Items listed in a dataset
★ ★ ★ ★ ★

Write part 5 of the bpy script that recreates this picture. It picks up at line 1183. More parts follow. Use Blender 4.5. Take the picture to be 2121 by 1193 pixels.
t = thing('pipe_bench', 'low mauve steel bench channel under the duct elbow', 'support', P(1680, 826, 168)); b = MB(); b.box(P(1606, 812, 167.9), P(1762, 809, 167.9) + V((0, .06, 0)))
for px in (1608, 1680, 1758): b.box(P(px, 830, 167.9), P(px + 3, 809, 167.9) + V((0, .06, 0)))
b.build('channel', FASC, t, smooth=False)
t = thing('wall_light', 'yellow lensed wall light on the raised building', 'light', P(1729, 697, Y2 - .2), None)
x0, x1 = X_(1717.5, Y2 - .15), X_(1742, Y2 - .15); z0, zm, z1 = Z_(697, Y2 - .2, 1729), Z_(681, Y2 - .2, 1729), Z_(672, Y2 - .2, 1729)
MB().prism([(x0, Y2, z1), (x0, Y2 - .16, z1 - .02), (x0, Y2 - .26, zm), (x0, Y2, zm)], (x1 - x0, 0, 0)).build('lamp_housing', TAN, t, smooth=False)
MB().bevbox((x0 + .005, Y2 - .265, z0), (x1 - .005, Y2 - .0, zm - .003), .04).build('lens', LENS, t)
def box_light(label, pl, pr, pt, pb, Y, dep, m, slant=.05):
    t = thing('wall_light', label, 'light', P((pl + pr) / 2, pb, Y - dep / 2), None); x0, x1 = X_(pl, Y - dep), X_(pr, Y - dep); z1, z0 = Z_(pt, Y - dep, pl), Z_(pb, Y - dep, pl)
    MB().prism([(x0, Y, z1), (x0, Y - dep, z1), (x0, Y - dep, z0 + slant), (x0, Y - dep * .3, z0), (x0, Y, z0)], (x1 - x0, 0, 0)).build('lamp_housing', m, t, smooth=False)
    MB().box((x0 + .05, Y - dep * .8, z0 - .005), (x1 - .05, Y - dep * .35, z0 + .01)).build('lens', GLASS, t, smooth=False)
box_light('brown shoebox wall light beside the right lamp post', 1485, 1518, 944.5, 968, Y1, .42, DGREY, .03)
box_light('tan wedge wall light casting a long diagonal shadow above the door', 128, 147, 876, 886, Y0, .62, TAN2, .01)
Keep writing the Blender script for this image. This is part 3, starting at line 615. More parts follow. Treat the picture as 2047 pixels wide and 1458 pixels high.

★ ★ ★ ★ ★

__Work required__:
Reproduce every line above without error.

__Response__:
Write part 5 of the bpy script that recreates this picture. It picks up at line 1183. More parts follow. Use Blender 4.5. Take the picture to be 2121 by 1193 pixels.
t = thing('pipe_bench', 'low mauve steel bench channel under the duct elbow', 'support', P(1680, 826, 168)); b = MB(); b.box(P(1606, 812, 167.9), P(1762, 809, 167.9) + V((0, .06, 0)))
for px in (1608, 1680, 1758): b.box(P(px, 830, 167.9), P(px + 3, 809, 167.9) + V((0, .06, 0)))
b.build('channel', FASC, t, smooth=False)
t = thing('wall_light', 'yellow lensed wall light on the raised building', 'light', P(1729, 697, Y2 - .2), None)
x0, x1 = X_(1717.5, Y2 - .15), X_(1742, Y2 - .15); z0, zm, z1 = Z_(697, Y2 - .2, 1729), Z_(681, Y2 - .2, 1729), Z_(672, Y2 - .2, 1729)
MB().prism([(x0, Y2, z1), (x0, Y2 - .16, z1 - .02), (x0, Y2 - .26, zm), (x0, Y2, zm)], (x1 - x0, 0, 0)).build('lamp_housing', TAN, t, smooth=False)
MB().bevbox((x0 + .005, Y2 - .265, z0), (x1 - .005, Y2 - .0, zm - .003), .04).build('lens', LENS, t)
def box_light(label, pl, pr, pt, pb, Y, dep, m, slant=.05):
    t = thing('wall_light', label, 'light', P((pl + pr) / 2, pb, Y - dep / 2), None); x0, x1 = X_(pl, Y - dep), X_(pr, Y - dep); z1, z0 = Z_(pt, Y - dep, pl), Z_(pb, Y - dep, pl)
    MB().prism([(x0, Y, z1), (x0, Y - dep, z1), (x0, Y - dep, z0 + slant), (x0, Y - dep * .3, z0), (x0, Y, z0)], (x1 - x0, 0, 0)).build('lamp_housing', m, t, smooth=False)
    MB().box((x0 + .05, Y - dep * .8, z0 - .005), (x1 - .05, Y - dep * .35, z0 + .01)).build('lens', GLASS, t, smooth=False)
box_light('brown shoebox wall light beside the right lamp post', 1485, 1518, 944.5, 968, Y1, .42, DGREY, .03)
box_light('tan wedge wall light casting a long diagonal shadow above the door', 128, 147, 876, 886, Y0, .62, TAN2, .01)
Keep writing the Blender script for this image. This is part 3, starting at line 615. More parts follow. Treat the picture as 2047 pixels wide and 1458 pixels high.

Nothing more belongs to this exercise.